I think that there are many areas to reduce costs, there are many areas to drive revenue, there are many areas to collaborate on solutions for our shared customers that kind of benefit from our shared capabilities.

And then there’s obviously a lot of room to recondition more cars closer to our customers and to enhance our logistics network to get cars to customers faster. And I think unlocking all of that is many, many year plan that we’re excited about running at as quickly as we can and we’re excited to do it with the team at ADESA.

Operator

This concludes our question-and-answer session. I would like to turn the conference back over to management for any closing remarks.

Ernie Garcia

Perfect. All right. Well, thanks everyone for joining the call. To everyone inside Carvana and ADESA, thank you so much for everything that you guys have done. The last several months have been dynamic, I believe, it was the word that we used in the prepared remarks. You all have felt that and seen that. And I think that people always have to decide how they respond to any kind of adversity.

And I think the way that people inside Carvana have responded has been unbelievable. I think we could not ask for more. We couldn’t be prouder to be working side-by-side with you guys. The progress that we’re making is exceptional. I hope you’re proud of what you’re doing. If we keep our heads down we’re going to continue to make a lot of progress really quickly. And that has been awesome to see and is exciting for the future.

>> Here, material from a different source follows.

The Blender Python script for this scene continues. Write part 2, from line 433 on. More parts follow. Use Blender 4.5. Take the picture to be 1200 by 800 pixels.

And then for the ADESA team, we’ve done this a couple of times now but I really do just feel extremely grateful that you have embraced us in the way that you have. And I think that hopefully we’re both seeing the gains from that. I think it’s showing up in the results already and we’re excited about where we can go from here.

So, we look forward to continuing to work with you. Thanks everyone. We’ll talk to you next time.

Operator

The conference has now concluded. Thank you for attending today’s presentation. You may now disconnect.